I forgot to mention this, for some reason, but I saw The Life Aquatic over the Easter weekend, and I reckon it was bloody brilliant.

Bill Murray is a genius, this much should be obvious by now. And Wes Anderson continues to do things, visually, with his films that we've never seen before. Every shot seems to have been genuinely composed - sure, there's a lot to be said for his eye for excruciating detail, but sometimes there's just something amazing about how he has a group of actors and furniture simply arranged in a room.

It's the most eccentric, marvellous and stunningly individual film I've seen in years. It's genuinely successful and coherent, artistically, and a relentless and entirely satisfying piece of sheer entertainment as well. What's more, it feels as if it was made by a person, rather than by a company. The only films I'd feel comfortable comparing it to, outside of Wes Anderson's own earlier works, are maybe the better Coen brothers'.

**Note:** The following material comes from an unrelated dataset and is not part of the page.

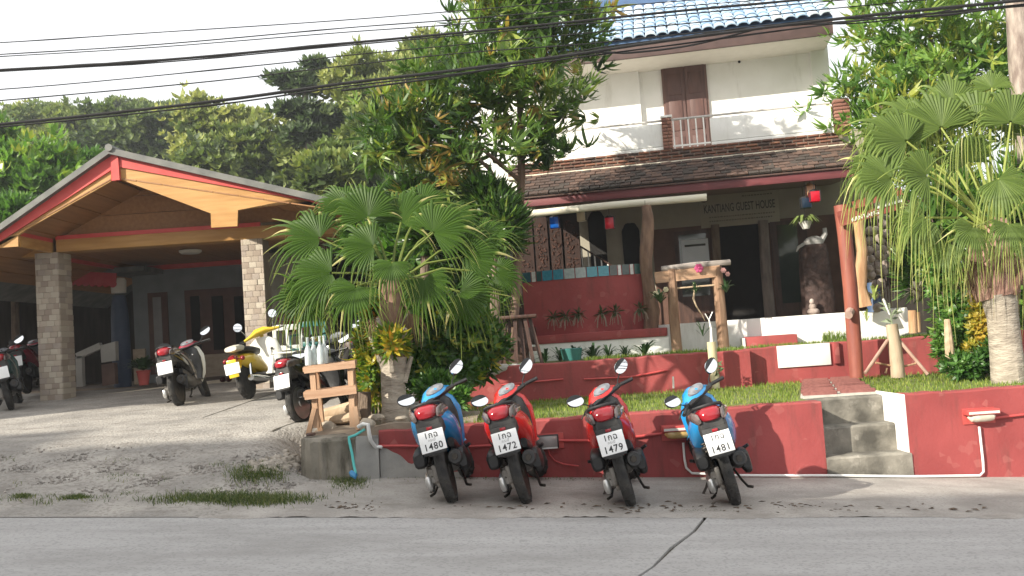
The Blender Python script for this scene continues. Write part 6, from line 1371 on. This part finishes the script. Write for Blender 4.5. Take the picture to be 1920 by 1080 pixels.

At 3:36 pm, Blogger Brian W said...

I enjoyed Life Aquatic as much as (if not even more than) the other Wes Anderson films, while I was in the theater. I mean, what boy doesn't get giddy over the idea of having their own island fortress (or a nice set of matching airline-branded travel bags)?

But later, I felt like a chance at something warm & human & adult was lost somewhere along the line. Cate Blanchett's character never made much sense, and there were so many elements of the relationships left unexplored.

Still, much better than the (highly) mediocre reviews made it out to be. And I really like the bit when they all run at the end. And the fortress island.

At 4:05 pm, Blogger VFD said...

You may well be right. Sigh. I'm with you on Cate Blanchett's character, I suppose.

I'm not sure I've seen a movie recently with quite so many neat bits, though. I mean, the guy with heaps of stuff to autograph, the trophy shaped like a fish, Bill Murray posing for a photograph atop the half-sunken ship of his arch-rival, the boxes of "Adidas Zissou" shoes, little Owen Wilson's desk and stationery, the dude singing Bowie songs in Portuguese, that little viewing room at the bottom of the ship, heck, even the shots of the "cutaway" ship from the side. It's just jam packed with little gems like that. I dunno, it just tickled me, I guess.

Plus, I think that Bill Murray's character was pretty well fleshed out, and a lot of his relationships with the others felt pretty solid. Perhaps we're only really supposed to be seeing the other characters through his eyes, and how they intersect with him. Or something.